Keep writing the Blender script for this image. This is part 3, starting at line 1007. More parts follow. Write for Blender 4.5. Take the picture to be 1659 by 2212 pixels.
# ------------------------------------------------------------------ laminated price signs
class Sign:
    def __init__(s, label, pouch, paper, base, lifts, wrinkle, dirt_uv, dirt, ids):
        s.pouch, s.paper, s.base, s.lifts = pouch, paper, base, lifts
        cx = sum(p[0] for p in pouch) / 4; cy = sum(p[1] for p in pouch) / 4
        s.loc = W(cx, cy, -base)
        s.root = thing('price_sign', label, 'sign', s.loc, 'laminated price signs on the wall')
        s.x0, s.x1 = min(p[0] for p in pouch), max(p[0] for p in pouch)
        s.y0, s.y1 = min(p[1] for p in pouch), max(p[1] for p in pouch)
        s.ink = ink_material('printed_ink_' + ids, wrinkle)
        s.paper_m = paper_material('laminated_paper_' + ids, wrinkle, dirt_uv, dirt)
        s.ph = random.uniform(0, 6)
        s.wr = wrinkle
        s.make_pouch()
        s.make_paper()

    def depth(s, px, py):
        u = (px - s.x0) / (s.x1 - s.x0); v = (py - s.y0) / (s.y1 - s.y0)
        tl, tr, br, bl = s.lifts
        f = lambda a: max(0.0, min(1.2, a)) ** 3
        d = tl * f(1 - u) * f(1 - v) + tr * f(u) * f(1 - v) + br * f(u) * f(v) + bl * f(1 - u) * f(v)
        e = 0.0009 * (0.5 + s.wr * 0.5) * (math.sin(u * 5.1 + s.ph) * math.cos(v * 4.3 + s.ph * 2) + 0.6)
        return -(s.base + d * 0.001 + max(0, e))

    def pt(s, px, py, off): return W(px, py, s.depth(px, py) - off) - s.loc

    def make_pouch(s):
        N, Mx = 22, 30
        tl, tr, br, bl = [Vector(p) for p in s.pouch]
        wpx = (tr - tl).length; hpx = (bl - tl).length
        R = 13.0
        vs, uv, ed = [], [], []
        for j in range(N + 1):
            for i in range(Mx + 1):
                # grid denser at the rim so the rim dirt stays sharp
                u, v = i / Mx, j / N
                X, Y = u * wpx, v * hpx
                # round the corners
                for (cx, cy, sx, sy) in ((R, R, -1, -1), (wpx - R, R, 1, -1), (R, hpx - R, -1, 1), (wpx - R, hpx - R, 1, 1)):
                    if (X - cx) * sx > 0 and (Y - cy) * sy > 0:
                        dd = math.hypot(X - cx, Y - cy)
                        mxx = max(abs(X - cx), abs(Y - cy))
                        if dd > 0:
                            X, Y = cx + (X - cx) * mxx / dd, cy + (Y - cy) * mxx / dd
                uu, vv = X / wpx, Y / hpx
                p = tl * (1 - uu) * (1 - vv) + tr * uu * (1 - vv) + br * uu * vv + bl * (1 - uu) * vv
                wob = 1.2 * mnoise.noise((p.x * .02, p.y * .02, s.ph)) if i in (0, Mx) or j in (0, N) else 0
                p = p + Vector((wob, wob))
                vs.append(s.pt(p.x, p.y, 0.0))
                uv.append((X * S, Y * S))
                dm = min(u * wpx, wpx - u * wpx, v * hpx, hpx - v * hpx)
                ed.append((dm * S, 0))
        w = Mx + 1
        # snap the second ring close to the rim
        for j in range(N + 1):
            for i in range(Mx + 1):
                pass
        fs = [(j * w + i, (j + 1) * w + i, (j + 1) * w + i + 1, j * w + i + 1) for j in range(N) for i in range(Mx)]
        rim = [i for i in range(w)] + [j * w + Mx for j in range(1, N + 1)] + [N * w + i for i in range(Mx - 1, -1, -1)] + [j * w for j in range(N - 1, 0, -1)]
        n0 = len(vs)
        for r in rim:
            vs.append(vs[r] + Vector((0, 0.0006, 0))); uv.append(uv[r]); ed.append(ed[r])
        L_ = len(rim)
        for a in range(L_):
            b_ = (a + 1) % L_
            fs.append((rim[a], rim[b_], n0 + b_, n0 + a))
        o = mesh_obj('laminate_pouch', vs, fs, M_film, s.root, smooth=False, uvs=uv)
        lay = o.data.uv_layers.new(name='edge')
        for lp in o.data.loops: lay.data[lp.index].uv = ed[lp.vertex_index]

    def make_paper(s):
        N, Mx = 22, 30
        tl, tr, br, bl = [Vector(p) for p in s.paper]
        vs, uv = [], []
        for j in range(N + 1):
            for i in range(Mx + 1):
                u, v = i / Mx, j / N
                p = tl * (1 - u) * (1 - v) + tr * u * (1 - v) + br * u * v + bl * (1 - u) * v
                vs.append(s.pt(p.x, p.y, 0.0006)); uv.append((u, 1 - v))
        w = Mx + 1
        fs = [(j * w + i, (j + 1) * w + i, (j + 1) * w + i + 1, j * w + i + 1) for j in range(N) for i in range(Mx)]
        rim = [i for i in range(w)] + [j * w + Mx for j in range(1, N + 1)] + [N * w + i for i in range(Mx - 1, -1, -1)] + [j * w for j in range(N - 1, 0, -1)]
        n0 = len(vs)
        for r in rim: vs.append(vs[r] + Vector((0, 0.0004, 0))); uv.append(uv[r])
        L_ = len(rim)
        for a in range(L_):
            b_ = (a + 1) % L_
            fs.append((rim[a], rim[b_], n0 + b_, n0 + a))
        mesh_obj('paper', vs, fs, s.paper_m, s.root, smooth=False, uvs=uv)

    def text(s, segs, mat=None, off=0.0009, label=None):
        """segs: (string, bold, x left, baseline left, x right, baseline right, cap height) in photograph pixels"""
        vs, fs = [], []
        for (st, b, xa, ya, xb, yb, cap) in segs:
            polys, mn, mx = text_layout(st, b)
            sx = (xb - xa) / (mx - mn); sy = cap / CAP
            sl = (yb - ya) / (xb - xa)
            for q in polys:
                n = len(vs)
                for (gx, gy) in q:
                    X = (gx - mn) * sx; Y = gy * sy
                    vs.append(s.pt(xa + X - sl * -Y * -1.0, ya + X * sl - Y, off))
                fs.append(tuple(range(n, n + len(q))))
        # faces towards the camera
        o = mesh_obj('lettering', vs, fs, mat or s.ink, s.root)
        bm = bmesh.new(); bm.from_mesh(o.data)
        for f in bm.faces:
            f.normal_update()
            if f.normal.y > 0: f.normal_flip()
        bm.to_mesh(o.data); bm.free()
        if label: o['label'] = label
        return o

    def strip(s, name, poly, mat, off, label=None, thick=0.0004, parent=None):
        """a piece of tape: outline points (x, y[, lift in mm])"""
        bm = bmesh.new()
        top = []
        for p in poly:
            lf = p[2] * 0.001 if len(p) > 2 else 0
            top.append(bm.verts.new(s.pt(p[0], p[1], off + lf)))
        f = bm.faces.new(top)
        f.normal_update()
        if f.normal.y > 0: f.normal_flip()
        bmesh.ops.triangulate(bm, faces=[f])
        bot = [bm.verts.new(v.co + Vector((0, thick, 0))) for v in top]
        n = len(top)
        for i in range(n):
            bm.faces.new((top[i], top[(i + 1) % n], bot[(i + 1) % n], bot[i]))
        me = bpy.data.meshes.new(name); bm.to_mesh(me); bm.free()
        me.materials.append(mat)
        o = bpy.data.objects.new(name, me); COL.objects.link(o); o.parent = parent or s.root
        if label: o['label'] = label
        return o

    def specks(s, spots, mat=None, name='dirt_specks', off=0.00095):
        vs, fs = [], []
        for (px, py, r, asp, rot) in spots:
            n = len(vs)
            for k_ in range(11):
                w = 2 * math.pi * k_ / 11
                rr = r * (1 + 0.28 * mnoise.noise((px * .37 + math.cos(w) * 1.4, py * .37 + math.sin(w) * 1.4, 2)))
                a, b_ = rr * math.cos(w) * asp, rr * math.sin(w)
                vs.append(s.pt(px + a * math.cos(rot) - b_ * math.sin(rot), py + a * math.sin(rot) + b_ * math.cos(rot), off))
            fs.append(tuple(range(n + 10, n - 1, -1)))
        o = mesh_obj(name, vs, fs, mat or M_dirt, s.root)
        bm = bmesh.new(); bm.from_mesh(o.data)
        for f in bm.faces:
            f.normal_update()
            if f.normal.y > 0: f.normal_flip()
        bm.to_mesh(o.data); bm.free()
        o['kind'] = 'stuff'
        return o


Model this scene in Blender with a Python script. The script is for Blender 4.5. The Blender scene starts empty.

============

AIM
Everything from the first line through the line containing "return -(s.base +" should be quoted exactly, and nothing beyond it.

EXERCISE SOLUTION
Keep writing the Blender script for this image. This is part 3, starting at line 1007. More parts follow. Write for Blender 4.5. Take the picture to be 1659 by 2212 pixels.
# ------------------------------------------------------------------ laminated price signs
class Sign:
    def __init__(s, label, pouch, paper, base, lifts, wrinkle, dirt_uv, dirt, ids):
        s.pouch, s.paper, s.base, s.lifts = pouch, paper, base, lifts
        cx = sum(p[0] for p in pouch) / 4; cy = sum(p[1] for p in pouch) / 4
        s.loc = W(cx, cy, -base)
        s.root = thing('price_sign', label, 'sign', s.loc, 'laminated price signs on the wall')
        s.x0, s.x1 = min(p[0] for p in pouch), max(p[0] for p in pouch)
        s.y0, s.y1 = min(p[1] for p in pouch), max(p[1] for p in pouch)
        s.ink = ink_material('printed_ink_' + ids, wrinkle)
        s.paper_m = paper_material('laminated_paper_' + ids, wrinkle, dirt_uv, dirt)
        s.ph = random.uniform(0, 6)
        s.wr = wrinkle
        s.make_pouch()
        s.make_paper()

    def depth(s, px, py):
        u = (px - s.x0) / (s.x1 - s.x0); v = (py - s.y0) / (s.y1 - s.y0)
        tl, tr, br, bl = s.lifts
        f = lambda a: max(0.0, min(1.2, a)) ** 3
        d = tl * f(1 - u) * f(1 - v) + tr * f(u) * f(1 - v) + br * f(u) * f(v) + bl * f(1 - u) * f(v)
        e = 0.0009 * (0.5 + s.wr * 0.5) * (math.sin(u * 5.1 + s.ph) * math.cos(v * 4.3 + s.ph * 2) + 0.6)
        return -(s.base + d * 0.001 + max(0, e))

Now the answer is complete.